I took that list back to 1996, because that was the last time the 76ers had the first overall pick, which they used to select Allen Iverson. That pick worked out well for the Sixers; “The Answer” led them to the NBA Finals in 2001, where they lost to the Lakers. That season represents the last time the team got past the second round of the playoffs; but for a few back to back playoff appearances, which mostly featured first round losses, it’s been  losing seasons in the weak Eastern Conference ever since.

It could have been worse. Take another look at that list. Tim Duncan was a slam dunk; Dwight Howard, though problematic, got the Magic to one Finals appearance; and only a fool would argue against the Cavs picking LeBron James. Those picks are the notable successes; they are outnumbered by the fair to middling results (Yao Ming, Derrick Rose, Blake Griffin, John Wall) and the outright disasters (Kwame Brown, Andrea Bargnani, Greg Oden, Michael Olowakandi). Clearly, having the highest pick in the draft can help, but it can also set a team back years if it doesn’t work out. Are the odds we see in that table really high enough that you want to risk all the negatives (public ridicule, disillusioned fan base, lack of desirability to free agents) that come with tanking a season?

That answer has to be a resounding no–especially in light of what’s going on at the other end of the standings. Bay Area basketball fans are still basking in the glow of the Golden State Warriors’ 16 game winning streak. At 22-3, the ex-Philadelphia team is the reverse image of the current Philly squad. But they didn’t used to be; for years the Warriors were putrid, a terrible team that was–with the exception of 2007’s “We Believe” squad–hopeless on the court. So how did they get to where they are today, with the best record in the league?

It started in 2009, when the team drafted Stephen Curry with the seventh overall pick.
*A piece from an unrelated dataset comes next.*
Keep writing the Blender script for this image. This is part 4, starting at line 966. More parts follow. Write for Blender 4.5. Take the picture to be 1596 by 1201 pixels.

Curry was soon joined by David Lee, who was acquired in a trade. Adding Lee gave the Dubs a legitimate inside scoring threat to compliment Curry’s outside prowess.

Soon thereafter, Monta Ellis was shown the door in the trade that brought in Andrew Bogut. Note that that trade landed the Warriors a number one overall pick. Bogut, of course, was Milwaukee’s no. 1 overall, but that just shows there’s more than one way to get the top pick. A shrewd trade that takes advantage of a team more desperate than your own can get you not just a top draft pick, but a more proven commodity as well.

Klay Thompson joined the team in 2011, as the 11th overall pick. The next year, the Warriors drafted Harrison Barnes (7th overall), and found gold with Draymond Green at number thirty-five overall (a 2nd round pick).

Note that of those players–including several potential All-Stars–none was drafted higher than no. 7 overall–a position achievable through run-of-the-mill losing basketball. No tanking required.

Also, an improving team meant the Warriors were no longer poison to players around the league. Andre Iguodala maneuvered the Nuggets into trading him to the Warriors before last season, after Denver had lost to Golden State in the playoffs. In the last two years, long-time NBA stalwarts Jermaine O’Neal and Leandro Barbosa chose to join the team and provide leadership and solid play.

Combine all that with better ownership and incrementally improving coaches (Steve Kerr over Mark Jackson over Don Nelson), and you wind up with an emerging NBA powerhouse.

It’s a plain truth: you can put together a good–maybe even great–NBA team without tanking. Good draft status, achieved through regular, run-of-the-mill losing, combined with shrewd trades and good management, will produce a winning team in short order. Tanking, given its risks weighed against its rewards, is just plain stupid. That the 76ers seem unaware of these facts indicates that those in charge of that franchise should be doing something else with their lives. The fans in Philadelphia, who once knew a thing or two about great basketball, deserve better than what they’re getting now.